Before April 8, Anthony Capuano hadn’t been in the U.S. for the previous 28 days, and it’s an understatement to say a lot happened in those last four weeks.

Capuano, president and CEO of Marriott International, was at an event at the Canal House of Georgetown, a Tribute Portfolio Hotel in Washington, D.C., which marked Marriott’s one-millionth room open in the U.S. He sat down for an exclusive interview with Hotel Investment Today to discuss net unit growth, tailwinds in the short term and the power of conversions the long term.

Capuano has been in India, China, Australia, Fiji, New Zealand, Germany, Denmark, Ireland and Scotland over the past month. He admitted that travel and tourism thrive in times of stability and things “feel a little unstable today.”

But the international nature of his company gives him comfort. “We’ve had nearly a century of navigating the ups and downs of the world. We compete in 144 countries today. So, there is stability and instability every day somewhere where we’re operating,” he said.

When asked what his owners and franchisees are telling him, Capuano, while cautioning he has to be careful with what he says because Marriott is a public company with its first-quarter earnings in the near future, said there are concerns about the short-term demand environment right now because of tariffs and their impacts on the stock market. (This just before Marriott's 10.55% Wednesday rally that saw the S&P 500 jump 9.5%. Like many major U.S. public hotel companies, Marriott was down double digits over the last month before the Wednesday rally.)

“In general, there was a lot of optimism coming into the year. Our business is so closely linked to consumer confidence and the instability that you see with the short-term hit that the public markets have taken; those are not particularly powerful drivers of consumer confidence,” he said. “I think our owners and franchisees worry a little bit about the short-term demand environment. They worry a little bit about a protracted trade war if that’s where we end up — it could have a real impact on construction costs, to be sure — and the impact on inbound and outbound international travelers. They worry about all the factors that could negatively influence consumer confidence.”

Capuano said developers’ biggest hurdle right now is tied to the challenging debt market. “The biggest impediment to new builds right now is not the construction cost environment and it’s not the availability of equity. It’s all about the availability of debt — construction debt for new financing,” he said.

The prominence of conversions in Marriott’s current pipeline is necessary for positive net unit growth (NUG). Capuano said conversions will be part of Marriott’s plans regardless of the credit environment. He said that, traditionally, conversions slide into the background in better economic times when new builds occur more. However, that cycle has shifted.

“When that debt starts to flow more freely, the thing that makes me so bullish about our growth prospects this time around is I don’t think you’ll see conversions fade into the background,” he said. “I would expect to see a big spike in new-build accompanied by continued focus and results on the conversion front.”

Capuano has been passionate about Marriott’s ability to capture as much of its customers’ travel wallet as possible, including adding brands like Marriott Homes & Villas or the Ritz Carlton Yacht Collection so it doesn’t have to send its loyalty members somewhere else.

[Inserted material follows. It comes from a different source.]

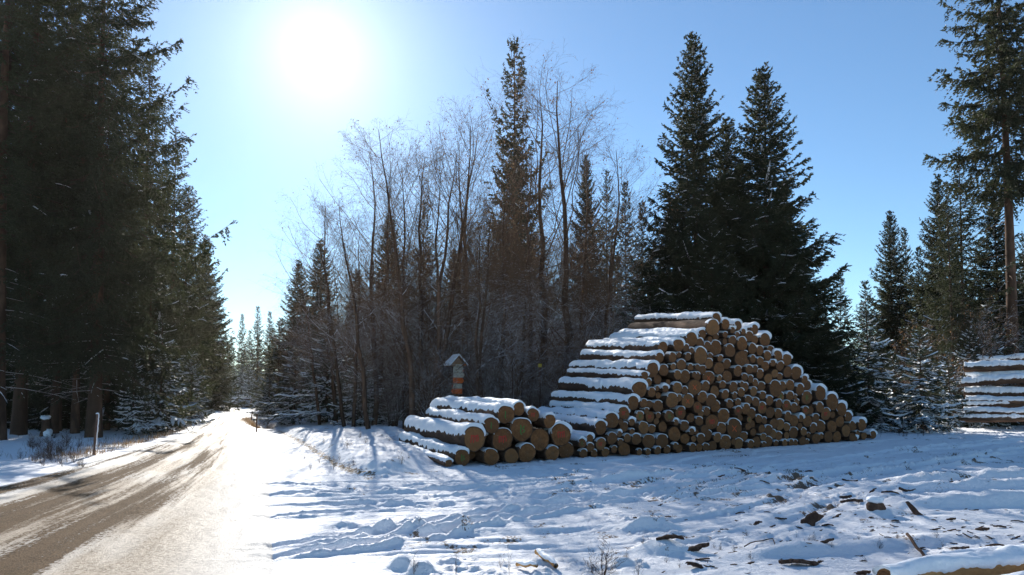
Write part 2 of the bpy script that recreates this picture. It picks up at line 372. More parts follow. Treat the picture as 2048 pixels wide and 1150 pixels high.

That focus also includes adding international midscale brands like City Express and Four Points Flex for markets outside of North America, based on customer feedback.

“What’s the easiest path to that objective? It’s to make sure I have the right property everywhere you want to travel for every trip because if I do that, you don’t need to look outside our ecosystem,” he said. “That drives so much of our focus on growth. It’s not growth to achieve scale. We already have an industry-leading scale. So, it’s much more thoughtful growth around where our guests want to be and for what type of trip purpose. Therefore, what sort of accommodation are they seeking?”

Growth in Greater China

When asked if the unstable nature of the last few months has affected Marriott’s pipeline, Capuano said it’s too early to tell if there’s been any material impact, but he offers an example of Marriott’s challenging environment in Greater China as a reason for optimism.

“We’ve talked about the fact that in 2024, it was one of the most challenging operating environments we’d ever seen in Greater China, which is our second biggest market. But at the same time, we signed more deals in Greater China last year than in any year in our history,” he said.

“That suggests that broadly, the development community believes long term in the strength of demand for travel,” he said. “They believe strongly in the fact that we’ve seen a psychographic shift away from consumption of hard goods towards consumer spending in travel and experiences. They believe that’s going to be the case long term. So, they’re betting on the long term of travel, not ignoring short-term softness and demand but recognizing they’re making long-term investments.”

When asked about international development, Capuano said he’s bullish on Asia Pacific in general, notwithstanding some short-term headwinds. He said one of the reasons is because Marriott didn’t over-index on China and India at a time when other companies were.

“We didn’t over-index on those two markets to the exclusion of the balance of the region, and that’s why you see such terrific momentum in markets like Japan, Vietnam, Indonesia, Malaysia and Thailand,” he said. “I’m very bullish about the breadth of Asia Pacific. What’s interesting is if you look at APEC (Asia Pacific excluding China), the last two years running, it saw double-digit RevPAR growth and double-digit net unit growth. Those are very vibrant, promising markets.”